Source material =>
┄┄┄┄┄┄┄┄┄┄┄┄┄┄┄┄┄┄┄┄

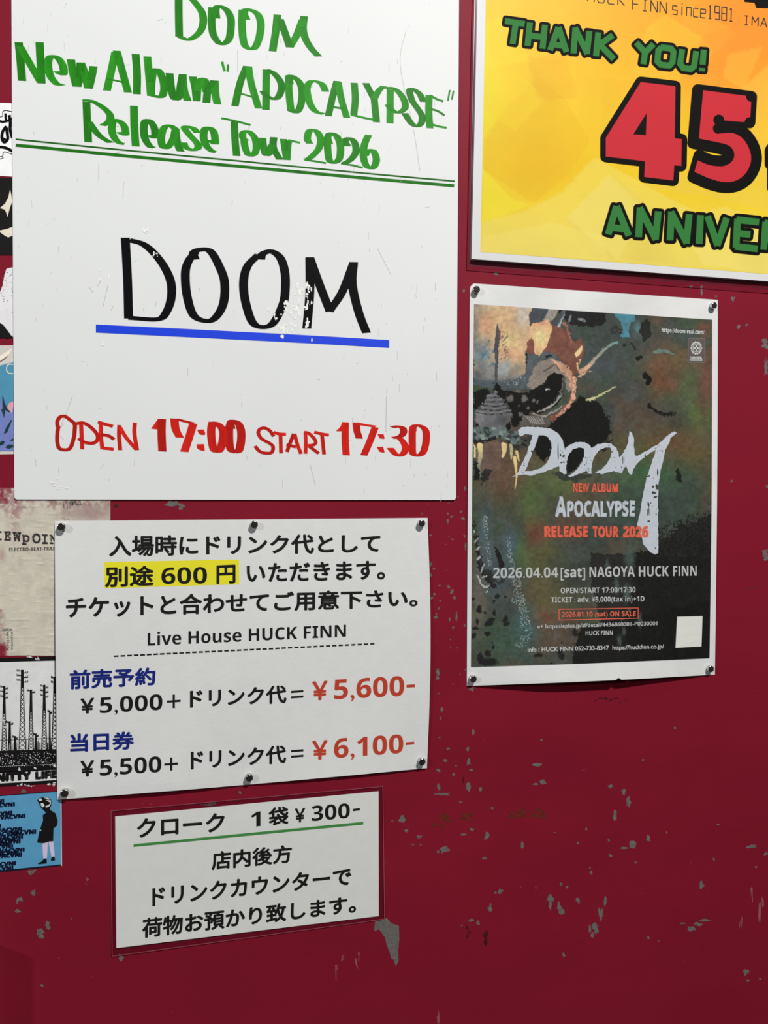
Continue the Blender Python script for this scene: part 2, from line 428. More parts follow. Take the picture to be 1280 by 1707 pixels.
RS = []
random.seed(3)
for cx, cy, sx, sy, n in [(265,422,18,9,9),(243,445,16,5,6),(335,418,22,11,12),(490,408,22,15,14),(518,408,12,14,8),(560,403,20,11,9),(575,418,14,5,4)]:
    for k in range(n): RS.append(blob(600 + (cx + random.uniform(-sx, sx)) / 1.882, 1140 + (cy + random.uniform(-sy, sy)) / 1.882, random.uniform(1.8, 5.5), random.uniform(1.4, 3.2), 9, 0.45))
for k in range(9): RS.append(blob(1250 + random.uniform(-12, 12), 980 + random.uniform(-3, 3), 3, 1.0, 8, 0.4))
shapes('tape_residue', DS, RS, rust, door, dh=0.0001, kind='stuff', label='rusty brown residue marks')
pale = mat('pale_scuff', (0.30, 0.10, 0.11), 0.6, 0.3); dark = mat('dark_scuff', (0.05, 0.004, 0.008), 0.6, 0.3)
sc1, sc2 = [], []
for (x, y, l, dx) in [(560,1610,24,1),(572,1592,8,-2),(592,1600,18,3),(597,1590,10,0),(1252,1480,30,2),(1266,1505,44,-1),(1270,1498,30,1),(1235,1530,24,-2),(730,1690,28,1),(142,1468,10,3)]:
    for k in range(4):
        xx = x + random.uniform(-2, 2); yy = y + random.uniform(-6, 6)
        sc1.append([(xx, yy), (xx + 0.9, yy), (xx + 0.9 + dx, yy + l * random.uniform(.3, .8)), (xx + dx, yy + l * random.uniform(.3, .8))])
for k in range(70):
    xx, yy = random.uniform(0, 1280), random.uniform(860, 1700); a = random.uniform(0, 6.3); l = random.uniform(2, 9)
    sc1.append([(xx, yy), (xx + 0.5, yy + .5), (xx + l * math.cos(a), yy + l * math.sin(a))])
for k in range(14): sc2.append(blob(random.uniform(980, 1050), random.uniform(1163, 1172), random.uniform(1.5, 5), .8, 8, .4))
for k in range(12): sc2.append(blob(810 + random.uniform(-3, 3), 1562 + random.uniform(-12, 12), 1.2, 4, 8, .4))
for k in range(6): sc2.append(blob(783 + random.uniform(-5, 3), 1553 + random.uniform(-8, 8), 1.2, 3, 8, .4))
sc2 += [blob(193.6, 843, 4, 3), blob(772, 1300, .8, 6)]
shapes('scuff_mark', DS, sc1, pale, door, dh=0.00012, kind='stuff'); shapes('dark_scuff', DS, sc2, dark, door, dh=0.00012, kind='stuff')

# ------------------------------------------------------------------ whiteboard
WB = Sheet([(17, -330), (767, -330), (760, 833.5), (24, 832.5)], h=lambda x, y: 0.0016 + 0 * x)
wb = thing('whiteboard', 'large white enamel board hand-lettered in green, black and red marker', 'whiteboard', 390, 833)
def wbcorner(u, v, xy):
    r = 5.0; x, y = xy[:, 0], xy[:, 1]; out = xy.copy()
    for cx, cy, sx in ((24, 832.5, 1), (760, 833.5, -1)):
        dx = (x - cx) * sx; dy = cy - y
        m = (dx < r) & (dy < r) & (dx > -3) & (dy > -1); k = np.hypot(r - dx, r - dy)
        kk = np.where(m & (k > r), r / np.maximum(k, 1e-6), 1)
        out[:, 0] = np.where(m, cx + sx * (r - (r - dx) * kk), out[:, 0]); out[:, 1] = np.where(m, cy - (r - (r - dy) * kk), out[:, 1])
    return out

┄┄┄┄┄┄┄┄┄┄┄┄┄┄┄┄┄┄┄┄

Aim =>
Copy the whole listing above word for word but do not carry over the pictures.

Result for this task =>
Continue the Blender Python script for this scene: part 2, from line 428. More parts follow. Take the picture to be 1280 by 1707 pixels.
RS = []
random.seed(3)
for cx, cy, sx, sy, n in [(265,422,18,9,9),(243,445,16,5,6),(335,418,22,11,12),(490,408,22,15,14),(518,408,12,14,8),(560,403,20,11,9),(575,418,14,5,4)]:
    for k in range(n): RS.append(blob(600 + (cx + random.uniform(-sx, sx)) / 1.882, 1140 + (cy + random.uniform(-sy, sy)) / 1.882, random.uniform(1.8, 5.5), random.uniform(1.4, 3.2), 9, 0.45))
for k in range(9): RS.append(blob(1250 + random.uniform(-12, 12), 980 + random.uniform(-3, 3), 3, 1.0, 8, 0.4))
shapes('tape_residue', DS, RS, rust, door, dh=0.0001, kind='stuff', label='rusty brown residue marks')
pale = mat('pale_scuff', (0.30, 0.10, 0.11), 0.6, 0.3); dark = mat('dark_scuff', (0.05, 0.004, 0.008), 0.6, 0.3)
sc1, sc2 = [], []
for (x, y, l, dx) in [(560,1610,24,1),(572,1592,8,-2),(592,1600,18,3),(597,1590,10,0),(1252,1480,30,2),(1266,1505,44,-1),(1270,1498,30,1),(1235,1530,24,-2),(730,1690,28,1),(142,1468,10,3)]:
    for k in range(4):
        xx = x + random.uniform(-2, 2); yy = y + random.uniform(-6, 6)
        sc1.append([(xx, yy), (xx + 0.9, yy), (xx + 0.9 + dx, yy + l * random.uniform(.3, .8)), (xx + dx, yy + l * random.uniform(.3, .8))])
for k in range(70):
    xx, yy = random.uniform(0, 1280), random.uniform(860, 1700); a = random.uniform(0, 6.3); l = random.uniform(2, 9)
    sc1.append([(xx, yy), (xx + 0.5, yy + .5), (xx + l * math.cos(a), yy + l * math.sin(a))])
for k in range(14): sc2.append(blob(random.uniform(980, 1050), random.uniform(1163, 1172), random.uniform(1.5, 5), .8, 8, .4))
for k in range(12): sc2.append(blob(810 + random.uniform(-3, 3), 1562 + random.uniform(-12, 12), 1.2, 4, 8, .4))
for k in range(6): sc2.append(blob(783 + random.uniform(-5, 3), 1553 + random.uniform(-8, 8), 1.2, 3, 8, .4))
sc2 += [blob(193.6, 843, 4, 3), blob(772, 1300, .8, 6)]
shapes('scuff_mark', DS, sc1, pale, door, dh=0.00012, kind='stuff'); shapes('dark_scuff', DS, sc2, dark, door, dh=0.00012, kind='stuff')

# ------------------------------------------------------------------ whiteboard
WB = Sheet([(17, -330), (767, -330), (760, 833.5), (24, 832.5)], h=lambda x, y: 0.0016 + 0 * x)
wb = thing('whiteboard', 'large white enamel board hand-lettered in green, black and red marker', 'whiteboard', 390, 833)
def wbcorner(u, v, xy):
    r = 5.0; x, y = xy[:, 0], xy[:, 1]; out = xy.copy()
    for cx, cy, sx in ((24, 832.5, 1), (760, 833.5, -1)):
        dx = (x - cx) * sx; dy = cy - y
        m = (dx < r) & (dy < r) & (dx > -3) & (dy > -1); k = np.hypot(r - dx, r - dy)
        kk = np.where(m & (k > r), r / np.maximum(k, 1e-6), 1)
        out[:, 0] = np.where(m, cx + sx * (r - (r - dx) * kk), out[:, 0]); out[:, 1] = np.where(m, cy - (r - (r - dy) * kk), out[:, 1])
    return out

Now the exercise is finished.